Mais plus encore, la poésie est d’un lieu, celui de l’absence en soi. Sentiment du vide, d’un décalage perpétuel avec soi-même, désir de l’ailleurs, parchemin de son annihilation, il faut parfois descendre en soi-même pour excaver ce qu’on est, il faut parfois plonger ses mains dans les tranchées de son corps pour espérer parvenir à cette absence en soi. Pourquoi écrire si ce n’est pour écrire les ruptures, pourquoi écrire si ce n’est pour écrire ses vertiges et ses éclipses, pourquoi écrire si ce n’est pour écrire les sciures de ses angoisses, pourquoi écrire si ce n’est pour écrire les trahisons du sens, pourquoi écrire si ce n’est pour écrire les dérives de sa peau et de son sang ?

La poésie est le manifeste de l’absence en soi.

Et cette absence est aussi celle de la langue. Peut-être se dit-il parfois que la poésie se fait parce que la langue est inaccessible, peut-être que c’est dans ce rapport torturé avec ce qui ne peut être que la poésie émerge. Il aurait, sinon, écrit autrement. Il faut désirer la langue et ne pouvoir assouvir ce désir pour ainsi tenter de subvertir la langue, il faut toujours demeurer à sa périphérie, enclavé dans une perpétuelle danse, de séduction et de défaite, pour créer de la poésie.

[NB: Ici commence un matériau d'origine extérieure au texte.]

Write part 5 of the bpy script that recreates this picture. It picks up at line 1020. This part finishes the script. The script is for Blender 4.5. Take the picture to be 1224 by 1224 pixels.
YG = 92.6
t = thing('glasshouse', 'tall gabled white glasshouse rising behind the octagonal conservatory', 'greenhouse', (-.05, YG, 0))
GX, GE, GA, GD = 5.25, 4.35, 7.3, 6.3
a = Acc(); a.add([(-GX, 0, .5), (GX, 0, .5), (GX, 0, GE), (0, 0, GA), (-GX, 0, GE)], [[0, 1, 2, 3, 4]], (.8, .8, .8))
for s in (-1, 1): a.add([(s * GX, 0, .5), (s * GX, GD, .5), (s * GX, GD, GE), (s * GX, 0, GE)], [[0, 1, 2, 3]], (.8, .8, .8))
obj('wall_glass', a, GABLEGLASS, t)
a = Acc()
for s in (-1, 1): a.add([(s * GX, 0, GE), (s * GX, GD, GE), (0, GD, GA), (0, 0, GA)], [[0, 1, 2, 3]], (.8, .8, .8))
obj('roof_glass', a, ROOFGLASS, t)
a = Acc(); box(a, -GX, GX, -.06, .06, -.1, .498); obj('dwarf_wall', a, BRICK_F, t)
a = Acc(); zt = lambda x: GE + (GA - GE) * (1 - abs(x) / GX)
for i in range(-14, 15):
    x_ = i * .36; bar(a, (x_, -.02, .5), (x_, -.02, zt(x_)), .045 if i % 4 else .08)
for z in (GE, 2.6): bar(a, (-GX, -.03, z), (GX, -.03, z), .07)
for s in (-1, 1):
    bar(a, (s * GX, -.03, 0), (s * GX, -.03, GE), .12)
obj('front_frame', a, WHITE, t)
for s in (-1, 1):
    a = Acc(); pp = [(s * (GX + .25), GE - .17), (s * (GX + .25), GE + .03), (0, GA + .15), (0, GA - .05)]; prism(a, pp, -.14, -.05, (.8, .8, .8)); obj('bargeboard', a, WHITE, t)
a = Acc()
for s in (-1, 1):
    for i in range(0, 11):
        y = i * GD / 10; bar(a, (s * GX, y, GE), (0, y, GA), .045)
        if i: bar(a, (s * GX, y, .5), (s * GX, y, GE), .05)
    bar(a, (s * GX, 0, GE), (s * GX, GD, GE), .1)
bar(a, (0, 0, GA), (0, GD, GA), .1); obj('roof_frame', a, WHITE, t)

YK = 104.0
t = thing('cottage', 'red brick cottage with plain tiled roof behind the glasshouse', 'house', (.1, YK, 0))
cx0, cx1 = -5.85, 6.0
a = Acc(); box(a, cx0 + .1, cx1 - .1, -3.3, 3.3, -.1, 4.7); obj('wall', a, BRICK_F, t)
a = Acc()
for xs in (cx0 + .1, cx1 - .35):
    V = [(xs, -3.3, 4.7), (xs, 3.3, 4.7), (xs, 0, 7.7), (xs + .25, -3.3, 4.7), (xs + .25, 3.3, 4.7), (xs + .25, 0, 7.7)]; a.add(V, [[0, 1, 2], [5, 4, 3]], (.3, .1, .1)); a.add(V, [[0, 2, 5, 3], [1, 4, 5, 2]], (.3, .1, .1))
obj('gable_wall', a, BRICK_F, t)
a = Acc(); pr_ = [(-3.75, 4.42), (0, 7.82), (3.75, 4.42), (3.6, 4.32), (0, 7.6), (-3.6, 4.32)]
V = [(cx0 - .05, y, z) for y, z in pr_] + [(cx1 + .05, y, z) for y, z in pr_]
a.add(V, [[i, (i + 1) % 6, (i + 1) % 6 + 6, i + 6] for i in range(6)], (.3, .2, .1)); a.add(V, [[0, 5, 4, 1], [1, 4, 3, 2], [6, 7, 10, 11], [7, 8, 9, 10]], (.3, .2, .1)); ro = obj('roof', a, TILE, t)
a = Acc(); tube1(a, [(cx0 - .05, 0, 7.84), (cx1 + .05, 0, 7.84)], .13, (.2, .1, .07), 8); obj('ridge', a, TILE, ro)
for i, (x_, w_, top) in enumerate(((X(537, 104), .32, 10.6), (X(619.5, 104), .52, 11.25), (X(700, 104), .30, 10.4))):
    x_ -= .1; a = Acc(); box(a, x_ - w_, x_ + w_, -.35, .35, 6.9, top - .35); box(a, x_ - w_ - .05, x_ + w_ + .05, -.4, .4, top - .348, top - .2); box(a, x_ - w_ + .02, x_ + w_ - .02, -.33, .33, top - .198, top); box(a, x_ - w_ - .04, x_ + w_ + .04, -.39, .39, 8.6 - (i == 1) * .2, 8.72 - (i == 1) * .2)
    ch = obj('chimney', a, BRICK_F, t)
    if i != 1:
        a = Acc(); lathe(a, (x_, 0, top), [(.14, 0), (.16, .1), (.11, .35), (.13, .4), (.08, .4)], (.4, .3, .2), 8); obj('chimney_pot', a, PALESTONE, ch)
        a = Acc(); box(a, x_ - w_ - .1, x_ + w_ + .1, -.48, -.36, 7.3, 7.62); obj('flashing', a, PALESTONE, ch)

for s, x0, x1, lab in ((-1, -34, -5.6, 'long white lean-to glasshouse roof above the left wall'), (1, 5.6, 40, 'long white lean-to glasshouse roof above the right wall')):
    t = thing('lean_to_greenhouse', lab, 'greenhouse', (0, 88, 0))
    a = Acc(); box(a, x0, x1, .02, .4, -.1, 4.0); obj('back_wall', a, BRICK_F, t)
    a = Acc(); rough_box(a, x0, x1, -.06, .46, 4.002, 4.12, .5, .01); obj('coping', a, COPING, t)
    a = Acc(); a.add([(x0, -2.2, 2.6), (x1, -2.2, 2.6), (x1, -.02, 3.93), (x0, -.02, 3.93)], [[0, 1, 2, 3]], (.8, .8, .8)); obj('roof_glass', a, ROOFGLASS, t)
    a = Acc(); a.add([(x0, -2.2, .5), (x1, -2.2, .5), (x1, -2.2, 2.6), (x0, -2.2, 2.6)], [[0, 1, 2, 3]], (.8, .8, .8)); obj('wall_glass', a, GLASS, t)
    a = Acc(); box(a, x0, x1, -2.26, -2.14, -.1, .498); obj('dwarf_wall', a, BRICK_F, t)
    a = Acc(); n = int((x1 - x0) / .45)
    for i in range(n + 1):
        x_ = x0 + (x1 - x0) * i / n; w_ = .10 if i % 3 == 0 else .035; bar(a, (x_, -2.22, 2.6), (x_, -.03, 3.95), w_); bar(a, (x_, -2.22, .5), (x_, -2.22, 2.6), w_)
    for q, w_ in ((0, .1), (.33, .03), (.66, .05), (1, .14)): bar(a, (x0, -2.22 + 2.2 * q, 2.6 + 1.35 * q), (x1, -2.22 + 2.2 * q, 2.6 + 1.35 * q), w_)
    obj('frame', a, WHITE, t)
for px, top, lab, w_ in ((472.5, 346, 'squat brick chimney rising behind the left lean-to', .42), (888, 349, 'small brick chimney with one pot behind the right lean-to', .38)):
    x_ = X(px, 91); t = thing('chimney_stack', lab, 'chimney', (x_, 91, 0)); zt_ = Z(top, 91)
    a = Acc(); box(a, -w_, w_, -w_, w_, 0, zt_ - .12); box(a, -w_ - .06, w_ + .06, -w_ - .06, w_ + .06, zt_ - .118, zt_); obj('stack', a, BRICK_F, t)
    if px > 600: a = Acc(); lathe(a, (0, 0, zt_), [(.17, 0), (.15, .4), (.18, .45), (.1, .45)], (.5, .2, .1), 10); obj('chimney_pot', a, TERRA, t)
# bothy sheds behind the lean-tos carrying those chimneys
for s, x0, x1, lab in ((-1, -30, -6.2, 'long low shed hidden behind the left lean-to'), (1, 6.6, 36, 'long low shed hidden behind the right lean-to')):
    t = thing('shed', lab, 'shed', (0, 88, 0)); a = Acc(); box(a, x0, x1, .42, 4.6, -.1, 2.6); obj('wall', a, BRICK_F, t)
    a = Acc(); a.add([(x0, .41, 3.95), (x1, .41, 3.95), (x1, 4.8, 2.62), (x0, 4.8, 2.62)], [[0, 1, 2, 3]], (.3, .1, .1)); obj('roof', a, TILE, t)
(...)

Ainsi, la langue n’est plus l’obstacle à la création poétique. Elle est ce qui rend la poésie possible. Sans cette absence, le poème n’est plus. Sans cette absence, l’écriture est autre ou peut-être que l’écriture n’est plus. La langue n’est plus entrave mais le souffle, la langue n’est plus une frontière mais une passerelle, la langue n’est plus un lieu de défaite mais un lieu d’envol, la langue féconde la poésie, elle lui permet d’être, de proliférer.

La langue est son deuil et sa genèse.

Il est ainsi poète à défaut d’une langue. Il écrit parce qu’il ne peut pas écrire. Il écrit parce que la quête de la langue est la quête de l’absence en soi.

Il fait nuit. Nuit. Le silence orne son corps, orne son être. Désir d’écrire. La langue est à portée de ce désir. Il hésite. Il a peur. Il veut fuir. Partir. Il a peur de trahir, de ne pas être à la hauteur. Mais il écrira quand même. Plus tard. Il ne pourra s’empêcher d’écrire.

La poésie se fera. La lumière se fera. En cette langue qui ne lui appartient pas.

Il en est l’orphelin.

De l’absence et de sa quête, de la langue et de sa quête, l’amour naît de la communion de ces deux quêtes, amour certes imparfait mais l’amour est poésie.

Et il est poète. Du moins, c’est ce qu’il croit être.